Rolling Out

Grandmother of Juneteenth is back home again

Opal Lee returns to a new home in the very neighborhood a White mob forced her family and her from
Vice President Kamala Harris reacts to Opal Lee's address at the White House for the 2023 Juneteenth Celebration (Photo credit: Rashad Milligan for rolling out)

Exactly 85 years after her family was burned out of an all-white neighborhood, the 97-year-old “Grandmother of Juneteenth,” is moving back to the address where the fire was set.


Opal Lee was 12 years old when a racist mob — determined to prevent her family from living in an all-white neighborhood — set her home on fire on June 19, 1939, at 940 East Annie Street, in Fort Worth, Texas.


“If they had given us an opportunity to stay there and be their neighbors, they would have found out we didn’t want any more than what they had: a decent place to stay, jobs that paid, able to go to school in the neighborhood — even if it was a segregated school,” Lee said. “We would have been good neighbors, but they didn’t give us an opportunity. And I felt like everyone needs an opportunity.”

She got an opportunity to return to the same address when Habitat for Humanity, History Maker Homes and Capital Bank teamed up in Fort Worth and handed Lee the keys to a new house on June 14. Lee had offered to buy it. They gave it to her instead.


“I dream about meeting the new neighbors and inviting them into a housewarming so I could get to know them all,” Lee said. “This is just a dream come true for me and I’m so excited.”

The amenities for Lee’s new home

Lee’s new 1,700-square-foot home has three bedrooms and two baths, along with many new amenities like a walk-in tub, her very own library area and some furnishings she used to have in her old home — only upgraded a bit.

“Team members were able to take an old sofa and chair that were in her old home that were threadbare and reupholster them,” he says. “According to one family member she was upset to see those go. So, it’ll be fun to see if she even recognizes the furniture and just see her reaction when she walks in.”

In 2016, at 89, Lee walked 2.5-mile segments from Fort Worth to Washington, D.C., inspiring the movement to celebrate Juneteenth, the day when freedom finally came to the over 250,000 enslaved people in Texas on June 19, 1865. Each step marked the 2.5 years it took for the Emancipation Proclamation, a presidential order on Jan. 1, 1863, to be enforced in Texas.

The campaign to make it a federal holiday earned the retired teacher the moniker, “Grandmother of Juneteenth.” In 2021, five years later, President Joe Biden signed it into law after the Senate passed it unanimously.

“There’s so many things that still need to be done,” Lee said. “We have got to get rid of the homelessness and the joblessness and health care that some of us can get and others can’t.”

Biden renewed his commitment to the values that promote diversity, equity and inclusion in America while taking jabs at those who decry it.

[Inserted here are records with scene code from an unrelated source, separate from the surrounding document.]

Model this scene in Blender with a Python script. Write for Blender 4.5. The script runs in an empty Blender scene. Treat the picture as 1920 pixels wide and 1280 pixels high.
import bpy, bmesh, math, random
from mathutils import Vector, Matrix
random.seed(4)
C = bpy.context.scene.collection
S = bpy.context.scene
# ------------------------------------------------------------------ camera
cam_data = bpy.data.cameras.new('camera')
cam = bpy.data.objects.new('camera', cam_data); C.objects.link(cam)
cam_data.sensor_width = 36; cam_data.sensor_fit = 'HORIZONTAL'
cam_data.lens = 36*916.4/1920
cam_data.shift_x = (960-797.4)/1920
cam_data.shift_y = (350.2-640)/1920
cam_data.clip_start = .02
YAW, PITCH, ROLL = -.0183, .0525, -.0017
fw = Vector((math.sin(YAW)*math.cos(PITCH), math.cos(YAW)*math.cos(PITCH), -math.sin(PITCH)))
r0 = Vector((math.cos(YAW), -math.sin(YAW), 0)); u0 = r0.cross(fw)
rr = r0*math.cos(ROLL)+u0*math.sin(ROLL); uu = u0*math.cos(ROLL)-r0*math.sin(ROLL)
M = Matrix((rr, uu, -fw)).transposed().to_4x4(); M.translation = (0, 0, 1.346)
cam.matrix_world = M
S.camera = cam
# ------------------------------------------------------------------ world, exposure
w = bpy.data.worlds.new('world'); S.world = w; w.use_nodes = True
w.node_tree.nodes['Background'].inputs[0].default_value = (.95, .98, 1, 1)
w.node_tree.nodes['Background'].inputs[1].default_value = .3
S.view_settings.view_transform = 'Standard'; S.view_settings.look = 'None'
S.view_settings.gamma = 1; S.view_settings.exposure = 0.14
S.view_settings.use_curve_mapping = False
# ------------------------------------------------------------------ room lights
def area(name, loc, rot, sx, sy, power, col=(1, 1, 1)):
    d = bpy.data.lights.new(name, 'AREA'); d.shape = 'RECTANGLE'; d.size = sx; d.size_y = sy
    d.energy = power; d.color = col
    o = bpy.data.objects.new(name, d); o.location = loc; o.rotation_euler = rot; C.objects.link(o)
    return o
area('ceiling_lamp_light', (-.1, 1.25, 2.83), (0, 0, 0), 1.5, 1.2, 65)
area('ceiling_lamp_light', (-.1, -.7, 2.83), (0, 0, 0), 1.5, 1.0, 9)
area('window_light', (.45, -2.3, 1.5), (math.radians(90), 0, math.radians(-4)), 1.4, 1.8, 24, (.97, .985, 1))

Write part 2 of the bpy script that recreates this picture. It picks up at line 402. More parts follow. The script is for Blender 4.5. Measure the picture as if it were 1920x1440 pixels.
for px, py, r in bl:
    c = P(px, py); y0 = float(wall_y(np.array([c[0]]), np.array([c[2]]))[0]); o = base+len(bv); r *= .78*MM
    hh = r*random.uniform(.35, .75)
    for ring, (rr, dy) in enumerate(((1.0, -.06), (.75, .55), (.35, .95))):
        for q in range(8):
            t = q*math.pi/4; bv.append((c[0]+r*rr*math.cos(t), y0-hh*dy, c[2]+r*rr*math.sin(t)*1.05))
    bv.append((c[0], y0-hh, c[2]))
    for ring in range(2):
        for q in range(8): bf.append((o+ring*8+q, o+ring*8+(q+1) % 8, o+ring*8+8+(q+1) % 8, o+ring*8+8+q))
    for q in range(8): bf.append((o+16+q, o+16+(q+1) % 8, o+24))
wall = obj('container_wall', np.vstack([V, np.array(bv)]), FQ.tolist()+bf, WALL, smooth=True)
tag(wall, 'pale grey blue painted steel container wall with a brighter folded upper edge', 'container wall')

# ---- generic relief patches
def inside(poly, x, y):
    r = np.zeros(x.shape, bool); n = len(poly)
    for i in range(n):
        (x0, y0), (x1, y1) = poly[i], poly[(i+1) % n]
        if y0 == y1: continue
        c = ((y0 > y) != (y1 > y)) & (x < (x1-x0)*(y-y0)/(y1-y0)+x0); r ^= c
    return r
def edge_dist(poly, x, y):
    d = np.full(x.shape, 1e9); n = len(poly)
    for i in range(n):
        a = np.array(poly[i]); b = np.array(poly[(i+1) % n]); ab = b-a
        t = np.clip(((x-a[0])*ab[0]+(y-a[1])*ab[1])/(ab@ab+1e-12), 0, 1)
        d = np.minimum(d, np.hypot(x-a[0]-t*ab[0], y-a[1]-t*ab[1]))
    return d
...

“There are old ghosts in new garments trying to take us back … taking away your freedoms; making it harder for Black people to vote or have your vote counted; closing doors of opportunity; attacking the values of diversity, equity, and inclusion; if you can believe it, banning books about Black experiences in America; trying to erase and rewrite history,” the president said.

“Our history is not just about the past, it’s about our present and our future.  It’s whether that future is a future for all of us, not just for some of us. Folks, Black history is American history. That’s why Kamala and I and our administration will always uplift it and protect it.”